In quest’ottica è tanto più pericoloso il fatto che il professor Monti alle camere non abbia detto una parola di politica estera. Un mese e mezzo prima il Bundestag, votando sulle politiche del fondo salvastati europeo (che comunque a oggi è una scatola vuota),  aveva discusso apertamente e pubblicamente del futuro dell’Europa. Il silenzio di Monti sulla politica estera, nel momento in cui tutti i riflettori sono sull’Italia, rappresenta un evidente, e sottomesso, riconoscimento di una divisione continentale del lavoro politico dove si riconosce che la visione del futuro del continente spetta alla Germania. Del resto chi ha fatto il commissario europeo, conoscendo le regole della diplomazia, sa quando e come tacere in materia di politica estera. Se Monti lo ha fatto come presidente del consiglio il significato di questo silenzio è quello del riconoscimento di un primato che risiede a Berlino. Il punto però è che l’establisment della Germania è spaccato, come vi è una spaccatura tra Bundesbank e Bce (e all’interno della stessa banca centrale europea), sul che fare in questa crisi, su come comportarsi di fronte al previsto precipitarsi dello stato del debito sovrano nel continente. Monti applica così il principio, tipico dei generali italiani della prima guerra mondiale, per cui quando non c'è strategia si risponde con la più rigida applicazione della disciplina dell'attacco frontale contro il nemico. Sui morti giudicherà poi, abbondantemente ex post, la storia.
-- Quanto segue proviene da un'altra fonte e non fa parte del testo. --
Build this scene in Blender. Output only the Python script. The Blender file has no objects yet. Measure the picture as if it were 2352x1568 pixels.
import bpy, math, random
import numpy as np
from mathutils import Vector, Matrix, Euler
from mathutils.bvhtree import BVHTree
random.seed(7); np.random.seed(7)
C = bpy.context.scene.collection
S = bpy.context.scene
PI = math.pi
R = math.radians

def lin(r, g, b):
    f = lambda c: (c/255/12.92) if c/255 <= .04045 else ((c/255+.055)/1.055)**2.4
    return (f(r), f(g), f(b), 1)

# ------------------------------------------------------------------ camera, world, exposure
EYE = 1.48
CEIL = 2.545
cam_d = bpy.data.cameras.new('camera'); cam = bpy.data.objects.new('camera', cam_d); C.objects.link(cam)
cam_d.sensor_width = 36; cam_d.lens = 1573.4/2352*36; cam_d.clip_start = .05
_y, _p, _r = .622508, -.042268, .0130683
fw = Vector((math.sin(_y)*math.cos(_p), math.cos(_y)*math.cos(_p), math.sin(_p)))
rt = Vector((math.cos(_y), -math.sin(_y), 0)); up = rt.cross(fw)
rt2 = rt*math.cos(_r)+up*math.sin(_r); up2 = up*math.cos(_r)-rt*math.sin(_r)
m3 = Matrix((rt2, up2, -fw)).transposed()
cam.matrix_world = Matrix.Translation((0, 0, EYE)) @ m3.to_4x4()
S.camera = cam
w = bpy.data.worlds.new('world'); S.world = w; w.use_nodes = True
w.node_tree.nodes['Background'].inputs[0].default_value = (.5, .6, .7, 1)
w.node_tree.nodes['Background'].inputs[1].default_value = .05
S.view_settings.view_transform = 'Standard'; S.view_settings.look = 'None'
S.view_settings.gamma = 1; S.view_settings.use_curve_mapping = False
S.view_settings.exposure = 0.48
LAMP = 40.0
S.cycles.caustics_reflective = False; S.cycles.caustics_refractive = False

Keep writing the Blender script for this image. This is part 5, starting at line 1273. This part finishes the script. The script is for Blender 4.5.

E così Mario Monti governa questo paese nel più perfetto stile Cadorna, retaggio ineliminabile delle classi dirigenti liberali di questo paese: assicurare i profitti, imporre rigida disciplina e massacro delle truppe anche in assenza di strategia. E persino a prescindere dalla confusione e dai conflitti presenti nel quartier generale. Del resto Cadorna come Monti sono prodotti che maturano alla fine storica di un ciclo della finanza globale. Altro che sogni della fine degli anni '90 che volevano che la creatività, la società della conoscenza, si sposasse con la crescita delle cedole azionarie. E' tornato il liberalismo di sempre: dietro la necessità di far fruttare le cedole azionarie o c'è il massacro al fronte o quello sociale.
Il cadornismo di Mario Monti toglie però un equivoco. Quello che vuole che l’Italia sia governata in nome della sovranità nazionale. Lo stesso Napolitano, nel seminario a Bruges del 26 ottobre ha detto che l’Italia è di fronte ad una operazione di cessione di sovranità. Ma nel capitalismo niente si getta: il residuo rimasto di sovranità nazionale serve infatti per applicare una potente coercizione, ed un altrettanto potente impoverimento, della popolazione italiana amministrata.
Il professor Monti, se non sarà fermato in modo efficace, ci porterà quindi verso una condizione sociale che ci ricorda quelle della grande depressione. Del resto l’impoverimento dei salari, l’azzeramento delle garanzie lavorative, l’esaurimento dei principi di coesione sociale se reiterati nel tempo non portano che verso quell’esito. Viene a mente il film di Sidney Lumet, Non si uccidono così anche i cavalli?. Parla delle gare di ballo durante la grande depressione. Dove i ballerini partecipavano solo per poter mangiare e cercavano di stare in gara quanto più possibile almeno per mangiare. Il premio, che attirava i concorrenti, era una truffa. Una volta ritirato dai vincitori il suo valore sarebbe stato completamente mangiato dalla detrazione delle spese di organizzazione. La popolazione ridotta dalle regole della moneta a bestiame, fino all'ennesima truffa delle regole che conduce allo sfinimento. Ecco la grande depressione.
Si dissolva quindi prima possibile l’immagine austera di Monti, costruita dagli spin doctor del Quirinale come di Repubblica e de La7, che serve solo a tenere in piedi un potere che non ha senso. Perché se non avviene questa dissolvenza, il rigoroso Monti e la sua setta della restrizione dello spread non avranno alcuna esitazione ad abbattere, o a far abbattere, settori significativi della popolazione come se fossero capi di bestiame. E questa continuità di metodo, nel trattamento della popolazione, tra Monti e Cadorna è il vero tratto unitario tra l’Italia liberale degli anni ’10 del novecento e quella neoliberale di oggi. Che dietro le figure austere ci sia il massacro, in nome di un conflitto senza senso, l’hanno capito un secolo fa i contadini mandati a morire sul Carso. Cerchiamo di operare in modo che in questo inizio di secolo il massacro non  sia percepito che a futura memoria.
Professor Monti, non si uccidono così anche i cavalli? Meglio quindi che risuoni questo interrogativo, nella comunicazione politica dal basso, precondizione per lo sgretolamento di un potere la cui dissoluzione è salute pubblica.